Problem requirements: Repeat the full listing below verbatim and keep the images out.
═════ Information shown ═════
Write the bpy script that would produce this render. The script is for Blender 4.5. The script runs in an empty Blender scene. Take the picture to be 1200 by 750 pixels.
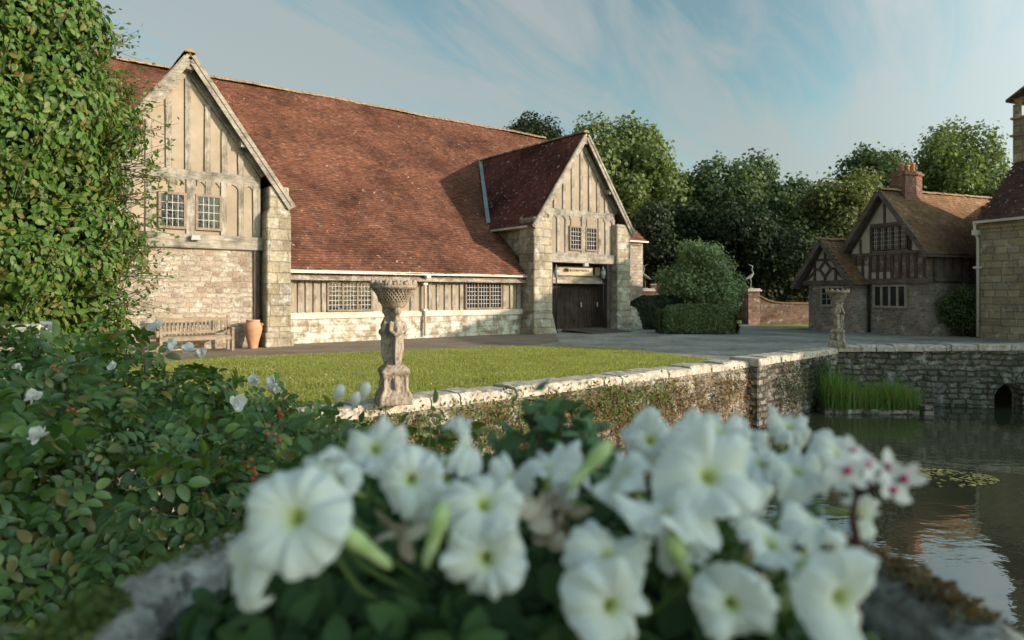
import bpy, bmesh, math, random
import numpy as np
from mathutils import Vector, Matrix
random.seed(7)
RNG = np.random.default_rng(11)
SC = bpy.context.scene
COL = SC.collection
PI = math.pi

# ------------------------------------------------------------------ camera numbers (photo is 1200x750)
F, HOR, CXP, CAMH = 790.0, 345.0, 600.0, 1.6
def at(px, py, Y):
    return Vector(((px - CXP) / F * Y, Y, CAMH + (HOR - py) / F * Y))

# ------------------------------------------------------------------ object helpers
def tag(o, label=None, cat=None, group=None, kind=None):
    if label: o['label'] = label
    if cat: o['category'] = cat
    if group: o['group'] = group
    if kind: o['kind'] = kind
    return o
def empty(name, loc=(0, 0, 0), rotz=0.0, label=None, cat=None, group=None):
    o = bpy.data.objects.new(name, None); COL.objects.link(o)
    o.empty_display_size = .1
    o.location = loc; o.rotation_euler = (0, 0, rotz)
    return tag(o, label, cat, group)
def link(name, me, m, parent=None, loc=None, rotz=0):
    if m is not None and not me.materials:
        for k in (m if isinstance(m, (list, tuple)) else [m]): me.materials.append(k)
    o = bpy.data.objects.new(name, me); COL.objects.link(o)
    if parent is not None: o.parent = parent
    if loc is not None: o.location = loc
    o.rotation_euler = (0, 0, rotz)
    return o
def kids(o): return [c for c in bpy.data.objects if c.parent == o]
def copy_tree(o, parent=None):
    c = o.copy(); COL.objects.link(c); c.parent = parent
    for ch in kids(o): copy_tree(ch, c)
    return c
def mesh_np(name, V, Fc, uv=None, smooth=False):
    """V (n,3); Fc (m,k) uniform polygons; uv (m,k,2) or None"""
    V = np.asarray(V, dtype=np.float32); Fc = np.asarray(Fc, dtype=np.int32)
    me = bpy.data.meshes.new(name)
    m, k = Fc.shape
    me.vertices.add(len(V)); me.vertices.foreach_set('co', V.ravel())
    me.loops.add(m * k); me.loops.foreach_set('vertex_index', Fc.ravel())
    me.polygons.add(m)
    me.polygons.foreach_set('loop_start', np.arange(0, m * k, k, dtype=np.int32))
    me.polygons.foreach_set('loop_total', np.full(m, k, dtype=np.int32))
    if smooth: me.polygons.foreach_set('use_smooth', np.ones(m, dtype=bool))
    if uv is not None:
        l = me.uv_layers.new(name='UVMap'); l.data.foreach_set('uv', np.asarray(uv, dtype=np.float32).ravel())
    me.update(calc_edges=True); me.validate()
    return me
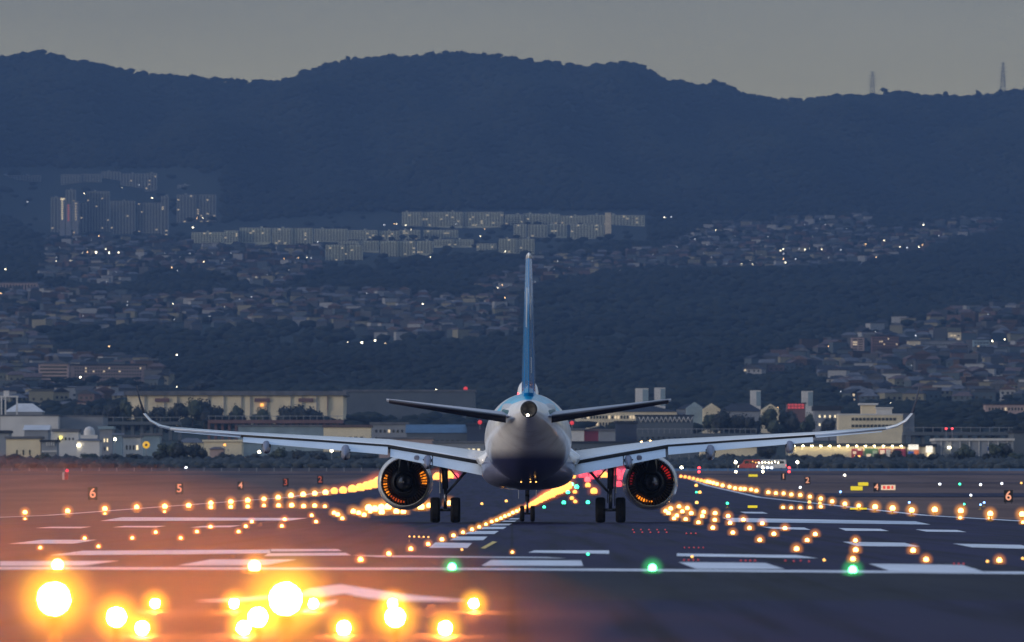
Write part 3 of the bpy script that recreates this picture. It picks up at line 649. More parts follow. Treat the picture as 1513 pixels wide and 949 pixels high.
═════
Answer for this exercise:
Write the bpy script that would produce this render. The script is for Blender 4.5. The script runs in an empty Blender scene. Take the picture to be 1200 by 750 pixels.
import bpy, bmesh, math, random
import numpy as np
from mathutils import Vector, Matrix
random.seed(7)
RNG = np.random.default_rng(11)
SC = bpy.context.scene
COL = SC.collection
PI = math.pi

# ------------------------------------------------------------------ camera numbers (photo is 1200x750)
F, HOR, CXP, CAMH = 790.0, 345.0, 600.0, 1.6
def at(px, py, Y):
    return Vector(((px - CXP) / F * Y, Y, CAMH + (HOR - py) / F * Y))

# ------------------------------------------------------------------ object helpers
def tag(o, label=None, cat=None, group=None, kind=None):
    if label: o['label'] = label
    if cat: o['category'] = cat
    if group: o['group'] = group
    if kind: o['kind'] = kind
    return o
def empty(name, loc=(0, 0, 0), rotz=0.0, label=None, cat=None, group=None):
    o = bpy.data.objects.new(name, None); COL.objects.link(o)
    o.empty_display_size = .1
    o.location = loc; o.rotation_euler = (0, 0, rotz)
    return tag(o, label, cat, group)
def link(name, me, m, parent=None, loc=None, rotz=0):
    if m is not None and not me.materials:
        for k in (m if isinstance(m, (list, tuple)) else [m]): me.materials.append(k)
    o = bpy.data.objects.new(name, me); COL.objects.link(o)
    if parent is not None: o.parent = parent
    if loc is not None: o.location = loc
    o.rotation_euler = (0, 0, rotz)
    return o
def kids(o): return [c for c in bpy.data.objects if c.parent == o]
def copy_tree(o, parent=None):
    c = o.copy(); COL.objects.link(c); c.parent = parent
    for ch in kids(o): copy_tree(ch, c)
    return c
def mesh_np(name, V, Fc, uv=None, smooth=False):
    """V (n,3); Fc (m,k) uniform polygons; uv (m,k,2) or None"""
    V = np.asarray(V, dtype=np.float32); Fc = np.asarray(Fc, dtype=np.int32)
    me = bpy.data.meshes.new(name)
    m, k = Fc.shape
    me.vertices.add(len(V)); me.vertices.foreach_set('co', V.ravel())
    me.loops.add(m * k); me.loops.foreach_set('vertex_index', Fc.ravel())
    me.polygons.add(m)
    me.polygons.foreach_set('loop_start', np.arange(0, m * k, k, dtype=np.int32))
    me.polygons.foreach_set('loop_total', np.full(m, k, dtype=np.int32))
    if smooth: me.polygons.foreach_set('use_smooth', np.ones(m, dtype=bool))
    if uv is not None:
        l = me.uv_layers.new(name='UVMap'); l.data.foreach_set('uv', np.asarray(uv, dtype=np.float32).ravel())
    me.update(calc_edges=True); me.validate()
    return me
Write part 3 of the bpy script that recreates this picture. It picks up at line 649. More parts follow. Treat the picture as 1513 pixels wide and 949 pixels high.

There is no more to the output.